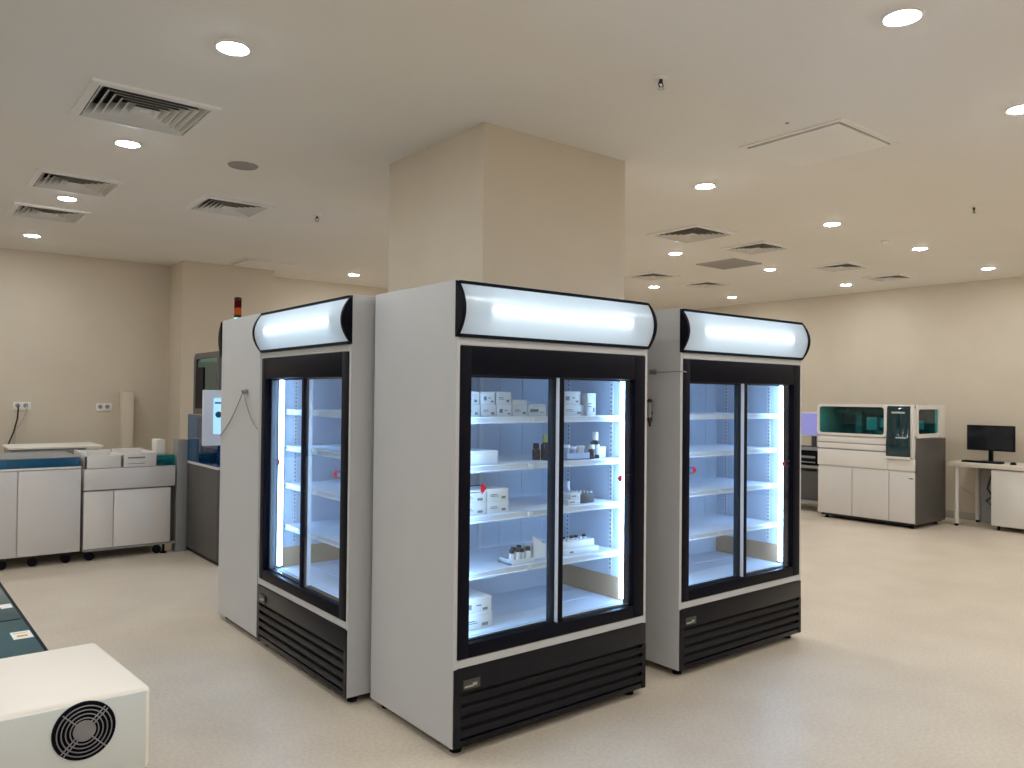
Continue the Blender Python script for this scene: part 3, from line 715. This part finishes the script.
B('screen_panel', M['black'], mo, (-.015, .025, -.270, .265, .140, .455), bev=.004)
obj('screen', MB().box(-.0165, -.014, -.258, .253, .155, .443), M['screen'], mo)
obj('stand_neck', MB().prism([(.0, .008), (.03, .008), (.03, .20), (.012, .20)], 'y', -.025, .025, bev=.003), M['black'], mo)
obj('stand_foot', MB().box(-.09, .09, -.125, .125, 0, .012, bev=.005), M['black'], mo)
kb = thing('keyboard', 'black keyboard on the desk in front of the switched-off monitor', 'keyboard', (10.42, 3.72, .7905))
B('key_bed', M['black'], kb, (0, .13, 0, .44, 0, .016), bev=.004)
mb = MB()
for i in range(4):
    for j in range(14): mb.box(.010 + i * .029, .034 + i * .029, .010 + j * .0305, .036 + j * .0305, .016, .022)
obj('key_block', mb, M['blackm'], kb)
ms = thing('computer_mouse', 'black computer mouse right of the keyboard on the desk', 'mouse', (10.47, 3.60, .7905))
obj('mouse_shell', MB().lathe([(.030, 0), (.032, .010), (.026, .024), (.012, .031), (0, .032)], seg=20, mtx=Matrix.Diagonal((1.5, 1, 1, 1))), M['black'], ms)
obj('scroll_wheel', MB().cyl((-.02, -.003, .026), .006, .006, 'y', 12), M['mgrey'], ms)
tag(obj('power_cable', MB().tube([(10.79, 3.93, .74), (10.76, 3.95, .60), (10.77, 3.99, .45), (10.76, 3.93, .36), (10.765, 4.0, .30), (10.76, 3.95, .25), (10.77, 3.90, .38), (10.80, 3.9, .58)], .011), M['cable']), 'bunched black power cable hanging under the desk', 'cable')
tag(obj('network_cable', MB().tube([(10.985, 4.40, .46), (10.97, 4.36, .40), (10.97, 4.20, .30), (10.96, 4.05, .33), (10.95, 3.95, .37)], .007), M['cablew']), 'pale thin cable along the wall below the desk', 'cable')
so = thing('wall_socket', 'small dark cable gland on the right wall under the desk', 'socket', (10.99, 4.10, .47))
obj('plate', MB().box(-.006, .0095, -.03, .03, -.03, .03, bev=.004), M['cabw2'], so)
obj('plug', MB().cyl((-.045, 0, 0), .020, .040, 'x', 14), M['black'], so)

# ------------------------------------------------------------------ white machines along the back wall
def caster(x, y, p, r=.040):
    c = obj('caster', MB().cyl((x, y - .012, r), r, .024, 'y', 18), M['black'], p)
    obj('caster_fork', MB().box(x - .022, x + .022, y - .020, y + .020, r * 1.9, .112), M['blackm'], c); return c
ca = thing('sample_conveyor_unit', 'long low white conveyor cabinet with blue band, cut by the left edge of the picture', 'machine', (-.60, 8.0, 0))
LA = 1.965
B('cabinet_body', M['cabw'], ca, (0, LA, .012, .88, .10, .868), bev=.004)
for a, b in ((.004, .73), (.736, 1.470), (1.478, LA - .004)):
    B('front_door', M['cabw'], ca, (a, b, -.008, .014, .104, .852), bev=.004)
B('edge_strip', M['trimr'], ca, (0, LA, -.014, .02, .856, .872), bev=.003)
B('blue_cover', M['blue'], ca, (.01, LA - .014, .004, .80, .870, .952), bev=.006)
B('cover_edge', M['mgrey'], ca, (.01, LA - .014, .0, .80, .952, .962), bev=.003)
for x_ in (.12, 1.37, 1.60, 1.86): caster(x_, .06, ca)
for x_ in (.12, 1.43, 1.86): caster(x_, .80, ca)
cb = thing('sample_loader_unit', 'white loader machine with open trays on casters, left of the dark grey machine', 'machine', (1.388, 8.0, 0))
B('base_cabinet', M['cabw'], cb, (.006, .735, .02, .80, .105, .638), bev=.004)
B('front_door', M['cabw2'], cb, (.0, .243, -.004, .02, .112, .634), bev=.004)
B('front_door', M['cabw2'], cb, (.250, .748, -.004, .02, .112, .634), bev=.004)
B('base_rail', M['mgrey'], cb, (.0, .80, .0, .82, .090, .108))
B('drawer_housing', M['cabw'], cb, (.0, .786, -.012, .84, .648, .842), bev=.004)
B('side_post', M['dgrey'], cb, (.745, .79, .06, .16, .108, .65))
tr = B('sample_tray', M['cabw2'], cb, (.0, .318, -.006, .02, .846, .962), (.0, .318, .50, .525, .846, .985), (.0, .022, -.006, .52, .846, .99), (.30, .318, -.006, .52, .846, .955), (.01, .31, .0, .51, .846, .905), bev=.004)
tr2 = B('sample_tray', M['cabw2'], cb, (.325, .612, -.010, .02, .846, .972), (.325, .612, .50, .525, .846, .99), (.325, .345, -.006, .52, .846, .975), (.59, .612, -.006, .52, .846, .98), (.33, .60, .0, .51, .846, .92), bev=.004)
obj('tray_slot', MB().box(.36, .51, -.0125, -.008, .925, .940).box(.36, .51, -.0125, -.008, .875, .880), M['mgrey'], tr2)
B('teal_cover', M['tealglass'], cb, (.622, .784, .01, .30, .846, .945), bev=.004)
B('tube_rack', M['machine'], cb, (.635, .77, .05, .28, .846, .90))
B('pale_block', M['cream'], cb, (.690, .775, .32, .50, .846, 1.08), bev=.01)
for x_ in (.06, .64): caster(x_, .05, cb)
for x_ in (.70,): obj('levelling_foot', MB().lathe([(.03, 0), (.03, .012), (.012, .018), (.012, .095)], (x_, .04, 0), seg=14), M['black'], cb)
for x_ in (.06, .70): caster(x_, .72, cb)
# beige tray machine and white duct behind
pt = thing('flat_scanner', 'low beige device lying behind the blue banded conveyor cabinet', 'equipment', (.93, 9.10, 0))
B('support_stand', M['mgrey'], pt, (.0, .78, .02, .55, 0, .905), bev=.004)
B('device_body', M['mgrey'], pt, (.0, .79, .0, .58, .905, .965), bev=.006)
obj('device_lid', MB().box(-.02, .82, -.02, .60, .967, .992, bev=.008).box(.66, .80, -.022, -.01, .955, .972), M['cream'], pt)
tag(obj('wall_duct', MB().box(2.105, 2.225, 9.93, 10.095, .0, 1.545, bev=.006).box(2.125, 2.205, 9.924, 9.94, .0, 1.53, bev=.003), M['wall']), 'upright white cable duct on the back wall behind the loader machine', 'duct')
def outlet(x, z, lab):
    o = thing('wall_outlet', lab, 'power outlet', (x, 10.1, z), 0, 'double outlets on the back wall')
    B('plate', M['vent'], o, (-.085, .085, -.012, -.0005, -.045, .045), bev=.004)
    for dx in (-.042, .032):
        obj('socket', MB().cyl((dx, -.0135, .004), .024, .006, 'y', 20), M['mgrey'], o)
    return o
outlet(1.13, 1.385, 'left double power outlet on the back wall, with cables plugged in')
outlet(1.945, 1.372, 'right double power outlet on the back wall, nothing plugged in')
tag(obj('power_cable', MB().tube([(1.09, 10.08, 1.385), (1.088, 10.03, 1.36), (1.085, 10.06, 1.25), (1.05, 10.05, 1.10), (1.0, 10.02, .97), (.98, 9.98, .85), (.97, 9.95, .02)], .008), M['cable']), 'black power cable hanging from the left outlet', 'cable')
tag(obj('power_cable', MB().tube([(1.165, 10.08, 1.385), (1.168, 10.03, 1.35), (1.14, 10.06, 1.24), (1.07, 10.06, 1.12), (1.06, 10.02, .97), (1.06, 9.98, .02)], .006), M['cablew']), 'pale thin power cable hanging from the left outlet', 'cable')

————

Work instructions:
Leave out the pictures and output the rest of the material exactly as written.

Output of the exercise:
Continue the Blender Python script for this scene: part 3, from line 715. This part finishes the script.
B('screen_panel', M['black'], mo, (-.015, .025, -.270, .265, .140, .455), bev=.004)
obj('screen', MB().box(-.0165, -.014, -.258, .253, .155, .443), M['screen'], mo)
obj('stand_neck', MB().prism([(.0, .008), (.03, .008), (.03, .20), (.012, .20)], 'y', -.025, .025, bev=.003), M['black'], mo)
obj('stand_foot', MB().box(-.09, .09, -.125, .125, 0, .012, bev=.005), M['black'], mo)
kb = thing('keyboard', 'black keyboard on the desk in front of the switched-off monitor', 'keyboard', (10.42, 3.72, .7905))
B('key_bed', M['black'], kb, (0, .13, 0, .44, 0, .016), bev=.004)
mb = MB()
for i in range(4):
    for j in range(14): mb.box(.010 + i * .029, .034 + i * .029, .010 + j * .0305, .036 + j * .0305, .016, .022)
obj('key_block', mb, M['blackm'], kb)
ms = thing('computer_mouse', 'black computer mouse right of the keyboard on the desk', 'mouse', (10.47, 3.60, .7905))
obj('mouse_shell', MB().lathe([(.030, 0), (.032, .010), (.026, .024), (.012, .031), (0, .032)], seg=20, mtx=Matrix.Diagonal((1.5, 1, 1, 1))), M['black'], ms)
obj('scroll_wheel', MB().cyl((-.02, -.003, .026), .006, .006, 'y', 12), M['mgrey'], ms)
tag(obj('power_cable', MB().tube([(10.79, 3.93, .74), (10.76, 3.95, .60), (10.77, 3.99, .45), (10.76, 3.93, .36), (10.765, 4.0, .30), (10.76, 3.95, .25), (10.77, 3.90, .38), (10.80, 3.9, .58)], .011), M['cable']), 'bunched black power cable hanging under the desk', 'cable')
tag(obj('network_cable', MB().tube([(10.985, 4.40, .46), (10.97, 4.36, .40), (10.97, 4.20, .30), (10.96, 4.05, .33), (10.95, 3.95, .37)], .007), M['cablew']), 'pale thin cable along the wall below the desk', 'cable')
so = thing('wall_socket', 'small dark cable gland on the right wall under the desk', 'socket', (10.99, 4.10, .47))
obj('plate', MB().box(-.006, .0095, -.03, .03, -.03, .03, bev=.004), M['cabw2'], so)
obj('plug', MB().cyl((-.045, 0, 0), .020, .040, 'x', 14), M['black'], so)

# ------------------------------------------------------------------ white machines along the back wall
def caster(x, y, p, r=.040):
    c = obj('caster', MB().cyl((x, y - .012, r), r, .024, 'y', 18), M['black'], p)
    obj('caster_fork', MB().box(x - .022, x + .022, y - .020, y + .020, r * 1.9, .112), M['blackm'], c); return c
ca = thing('sample_conveyor_unit', 'long low white conveyor cabinet with blue band, cut by the left edge of the picture', 'machine', (-.60, 8.0, 0))
LA = 1.965
B('cabinet_body', M['cabw'], ca, (0, LA, .012, .88, .10, .868), bev=.004)
for a, b in ((.004, .73), (.736, 1.470), (1.478, LA - .004)):
    B('front_door', M['cabw'], ca, (a, b, -.008, .014, .104, .852), bev=.004)
B('edge_strip', M['trimr'], ca, (0, LA, -.014, .02, .856, .872), bev=.003)
B('blue_cover', M['blue'], ca, (.01, LA - .014, .004, .80, .870, .952), bev=.006)
B('cover_edge', M['mgrey'], ca, (.01, LA - .014, .0, .80, .952, .962), bev=.003)
for x_ in (.12, 1.37, 1.60, 1.86): caster(x_, .06, ca)
for x_ in (.12, 1.43, 1.86): caster(x_, .80, ca)
cb = thing('sample_loader_unit', 'white loader machine with open trays on casters, left of the dark grey machine', 'machine', (1.388, 8.0, 0))
B('base_cabinet', M['cabw'], cb, (.006, .735, .02, .80, .105, .638), bev=.004)
B('front_door', M['cabw2'], cb, (.0, .243, -.004, .02, .112, .634), bev=.004)
B('front_door', M['cabw2'], cb, (.250, .748, -.004, .02, .112, .634), bev=.004)
B('base_rail', M['mgrey'], cb, (.0, .80, .0, .82, .090, .108))
B('drawer_housing', M['cabw'], cb, (.0, .786, -.012, .84, .648, .842), bev=.004)
B('side_post', M['dgrey'], cb, (.745, .79, .06, .16, .108, .65))
tr = B('sample_tray', M['cabw2'], cb, (.0, .318, -.006, .02, .846, .962), (.0, .318, .50, .525, .846, .985), (.0, .022, -.006, .52, .846, .99), (.30, .318, -.006, .52, .846, .955), (.01, .31, .0, .51, .846, .905), bev=.004)
tr2 = B('sample_tray', M['cabw2'], cb, (.325, .612, -.010, .02, .846, .972), (.325, .612, .50, .525, .846, .99), (.325, .345, -.006, .52, .846, .975), (.59, .612, -.006, .52, .846, .98), (.33, .60, .0, .51, .846, .92), bev=.004)
obj('tray_slot', MB().box(.36, .51, -.0125, -.008, .925, .940).box(.36, .51, -.0125, -.008, .875, .880), M['mgrey'], tr2)
B('teal_cover', M['tealglass'], cb, (.622, .784, .01, .30, .846, .945), bev=.004)
B('tube_rack', M['machine'], cb, (.635, .77, .05, .28, .846, .90))
B('pale_block', M['cream'], cb, (.690, .775, .32, .50, .846, 1.08), bev=.01)
for x_ in (.06, .64): caster(x_, .05, cb)
for x_ in (.70,): obj('levelling_foot', MB().lathe([(.03, 0), (.03, .012), (.012, .018), (.012, .095)], (x_, .04, 0), seg=14), M['black'], cb)
for x_ in (.06, .70): caster(x_, .72, cb)
# beige tray machine and white duct behind
pt = thing('flat_scanner', 'low beige device lying behind the blue banded conveyor cabinet', 'equipment', (.93, 9.10, 0))
B('support_stand', M['mgrey'], pt, (.0, .78, .02, .55, 0, .905), bev=.004)
B('device_body', M['mgrey'], pt, (.0, .79, .0, .58, .905, .965), bev=.006)
obj('device_lid', MB().box(-.02, .82, -.02, .60, .967, .992, bev=.008).box(.66, .80, -.022, -.01, .955, .972), M['cream'], pt)
tag(obj('wall_duct', MB().box(2.105, 2.225, 9.93, 10.095, .0, 1.545, bev=.006).box(2.125, 2.205, 9.924, 9.94, .0, 1.53, bev=.003), M['wall']), 'upright white cable duct on the back wall behind the loader machine', 'duct')
def outlet(x, z, lab):
    o = thing('wall_outlet', lab, 'power outlet', (x, 10.1, z), 0, 'double outlets on the back wall')
    B('plate', M['vent'], o, (-.085, .085, -.012, -.0005, -.045, .045), bev=.004)
    for dx in (-.042, .032):
        obj('socket', MB().cyl((dx, -.0135, .004), .024, .006, 'y', 20), M['mgrey'], o)
    return o
outlet(1.13, 1.385, 'left double power outlet on the back wall, with cables plugged in')
outlet(1.945, 1.372, 'right double power outlet on the back wall, nothing plugged in')
tag(obj('power_cable', MB().tube([(1.09, 10.08, 1.385), (1.088, 10.03, 1.36), (1.085, 10.06, 1.25), (1.05, 10.05, 1.10), (1.0, 10.02, .97), (.98, 9.98, .85), (.97, 9.95, .02)], .008), M['cable']), 'black power cable hanging from the left outlet', 'cable')
tag(obj('power_cable', MB().tube([(1.165, 10.08, 1.385), (1.168, 10.03, 1.35), (1.14, 10.06, 1.24), (1.07, 10.06, 1.12), (1.06, 10.02, .97), (1.06, 9.98, .02)], .006), M['cablew']), 'pale thin power cable hanging from the left outlet', 'cable')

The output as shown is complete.